Full show notes: https://thefinancialanswer.com/podcasts/understanding-the-secure-act-part-2/
----more----
Confidence Corner
1:50 SECURE Act 2019 (continued)
- This is part two talking about the SECURE Act, so go back to the previous podcast for part one.
- First major retirement legislation since 2006. 29 new provisions, but we will talk about eight. This is not yet finalized and the Senate has a similar bill.
4:26 Tax credits for automatic enrollment
- This will be an incentive for small companies to automatically enroll employees into a retirement plan. Employees will have the option to opt-out. The credit will go to the business owner to help offset the cost of setting up the plan.
- So many Americans are employed through small businesses, so hopefully this will help more people to start saving.
8:34 Penalty-free distributions for the birth or adoption of a child
- Under the Act, you could take out $5,000 from your retirement following the birth or adoption of a child.
- This allows you to avoid the 10% penalty, but you still pay the taxes.
10:48 Lifetime income disclosure for defined contribution plans
- A 401(k) plan is an example of a defined contribution plan. This rule would require employers to send a notice every year showing the expected growth of your money and your estimated monthly income in retirement.
- Nathan says it sounds like it will be a state-run plan under the proposed rules.
14:29 Removal of stretch IRA provisions
- Nathan loves stretch IRAs and feels this is the worst item in the SECURE Act because it eliminates a fantastic retirement building tool.

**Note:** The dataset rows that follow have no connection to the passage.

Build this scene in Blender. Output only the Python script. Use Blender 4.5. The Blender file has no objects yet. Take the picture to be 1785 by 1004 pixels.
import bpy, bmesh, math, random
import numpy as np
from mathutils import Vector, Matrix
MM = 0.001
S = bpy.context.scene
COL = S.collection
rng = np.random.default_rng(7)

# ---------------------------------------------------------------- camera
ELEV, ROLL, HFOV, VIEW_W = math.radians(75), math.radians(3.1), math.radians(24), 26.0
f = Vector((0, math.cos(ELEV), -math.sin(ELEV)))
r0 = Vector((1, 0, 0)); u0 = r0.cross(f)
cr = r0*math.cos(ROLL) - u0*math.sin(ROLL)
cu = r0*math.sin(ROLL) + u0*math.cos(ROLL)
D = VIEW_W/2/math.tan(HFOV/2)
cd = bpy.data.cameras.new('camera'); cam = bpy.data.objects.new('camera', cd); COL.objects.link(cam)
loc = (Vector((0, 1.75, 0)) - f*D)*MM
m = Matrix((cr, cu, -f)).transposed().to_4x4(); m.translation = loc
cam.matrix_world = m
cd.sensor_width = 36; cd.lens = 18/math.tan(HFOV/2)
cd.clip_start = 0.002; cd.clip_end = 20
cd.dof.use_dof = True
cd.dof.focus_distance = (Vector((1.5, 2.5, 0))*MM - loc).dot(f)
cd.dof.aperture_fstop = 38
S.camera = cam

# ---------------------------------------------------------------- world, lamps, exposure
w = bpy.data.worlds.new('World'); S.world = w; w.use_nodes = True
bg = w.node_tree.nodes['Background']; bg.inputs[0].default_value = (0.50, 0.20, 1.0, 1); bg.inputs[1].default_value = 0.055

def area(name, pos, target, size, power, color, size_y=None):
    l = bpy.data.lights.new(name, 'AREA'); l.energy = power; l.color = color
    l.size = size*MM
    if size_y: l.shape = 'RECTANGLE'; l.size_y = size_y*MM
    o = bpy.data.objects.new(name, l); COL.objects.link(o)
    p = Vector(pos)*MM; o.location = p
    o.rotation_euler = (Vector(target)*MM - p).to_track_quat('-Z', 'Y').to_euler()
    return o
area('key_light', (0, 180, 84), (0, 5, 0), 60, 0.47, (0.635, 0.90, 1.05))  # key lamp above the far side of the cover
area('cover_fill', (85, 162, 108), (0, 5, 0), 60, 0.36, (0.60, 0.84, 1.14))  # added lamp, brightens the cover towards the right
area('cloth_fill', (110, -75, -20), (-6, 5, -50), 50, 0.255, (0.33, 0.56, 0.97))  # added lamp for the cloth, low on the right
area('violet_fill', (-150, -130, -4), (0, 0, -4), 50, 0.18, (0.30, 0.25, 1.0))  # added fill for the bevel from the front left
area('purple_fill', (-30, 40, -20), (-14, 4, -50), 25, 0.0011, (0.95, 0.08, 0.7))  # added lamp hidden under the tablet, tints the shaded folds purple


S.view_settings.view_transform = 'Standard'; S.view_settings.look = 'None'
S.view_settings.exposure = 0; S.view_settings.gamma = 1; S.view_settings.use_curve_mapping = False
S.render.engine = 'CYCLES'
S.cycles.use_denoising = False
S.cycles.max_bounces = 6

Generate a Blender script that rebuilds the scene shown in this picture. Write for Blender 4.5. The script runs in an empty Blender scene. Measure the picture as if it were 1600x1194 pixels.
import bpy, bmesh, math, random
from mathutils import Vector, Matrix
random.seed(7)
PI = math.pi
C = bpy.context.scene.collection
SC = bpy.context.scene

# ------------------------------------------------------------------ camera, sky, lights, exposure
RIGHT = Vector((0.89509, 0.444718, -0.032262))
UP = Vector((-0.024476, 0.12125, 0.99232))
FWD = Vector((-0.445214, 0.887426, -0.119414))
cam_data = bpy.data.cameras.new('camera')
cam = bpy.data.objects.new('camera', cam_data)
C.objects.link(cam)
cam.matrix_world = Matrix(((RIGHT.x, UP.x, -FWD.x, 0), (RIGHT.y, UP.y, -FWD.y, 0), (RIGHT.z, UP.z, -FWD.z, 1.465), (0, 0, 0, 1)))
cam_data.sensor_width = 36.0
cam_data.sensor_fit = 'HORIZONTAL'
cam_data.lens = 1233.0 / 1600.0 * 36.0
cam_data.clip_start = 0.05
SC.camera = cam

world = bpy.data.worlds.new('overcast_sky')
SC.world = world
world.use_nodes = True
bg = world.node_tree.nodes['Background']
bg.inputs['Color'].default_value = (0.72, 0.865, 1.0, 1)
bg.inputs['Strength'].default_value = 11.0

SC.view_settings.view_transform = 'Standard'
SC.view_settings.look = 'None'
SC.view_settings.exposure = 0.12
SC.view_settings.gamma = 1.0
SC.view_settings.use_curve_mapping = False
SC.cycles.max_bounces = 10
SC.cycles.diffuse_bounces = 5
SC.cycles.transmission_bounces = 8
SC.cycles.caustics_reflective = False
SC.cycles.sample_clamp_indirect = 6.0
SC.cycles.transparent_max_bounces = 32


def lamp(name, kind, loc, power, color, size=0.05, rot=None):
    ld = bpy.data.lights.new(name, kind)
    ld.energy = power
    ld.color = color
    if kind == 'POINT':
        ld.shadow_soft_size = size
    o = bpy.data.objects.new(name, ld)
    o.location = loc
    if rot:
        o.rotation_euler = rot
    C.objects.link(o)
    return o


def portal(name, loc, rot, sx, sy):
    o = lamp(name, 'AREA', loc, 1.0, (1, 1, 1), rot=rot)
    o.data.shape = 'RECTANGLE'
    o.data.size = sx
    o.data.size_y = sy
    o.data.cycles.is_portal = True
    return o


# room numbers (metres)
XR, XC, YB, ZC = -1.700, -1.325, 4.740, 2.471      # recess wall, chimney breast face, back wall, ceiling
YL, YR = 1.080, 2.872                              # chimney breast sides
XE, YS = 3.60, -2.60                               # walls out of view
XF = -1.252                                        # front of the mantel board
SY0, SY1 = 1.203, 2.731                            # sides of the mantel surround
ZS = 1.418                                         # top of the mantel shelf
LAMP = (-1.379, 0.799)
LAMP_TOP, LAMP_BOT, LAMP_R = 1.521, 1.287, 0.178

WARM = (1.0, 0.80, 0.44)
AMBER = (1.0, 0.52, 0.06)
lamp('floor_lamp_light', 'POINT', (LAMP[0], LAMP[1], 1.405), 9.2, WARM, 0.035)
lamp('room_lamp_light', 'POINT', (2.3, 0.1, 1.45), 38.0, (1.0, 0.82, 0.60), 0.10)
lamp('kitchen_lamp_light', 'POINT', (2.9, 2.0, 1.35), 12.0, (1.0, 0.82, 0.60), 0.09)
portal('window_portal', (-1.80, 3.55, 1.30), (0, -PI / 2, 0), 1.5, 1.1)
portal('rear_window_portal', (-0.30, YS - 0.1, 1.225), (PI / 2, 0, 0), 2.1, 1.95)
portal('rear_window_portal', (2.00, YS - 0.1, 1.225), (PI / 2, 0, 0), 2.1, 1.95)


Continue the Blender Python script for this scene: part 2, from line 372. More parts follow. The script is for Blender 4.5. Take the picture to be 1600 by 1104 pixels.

- This makes an inherited IRA have to be paid out, and therefore taxed, over a ten-year period. In the Senate, they are discussing setting a limit for this, which will have an impact on Roth conversions. Typically, Nathan recommends Roth conversions once an account hits $700,000, but if this is passed in the Senate with a limit then he will be forced to have that conversation with clients much sooner.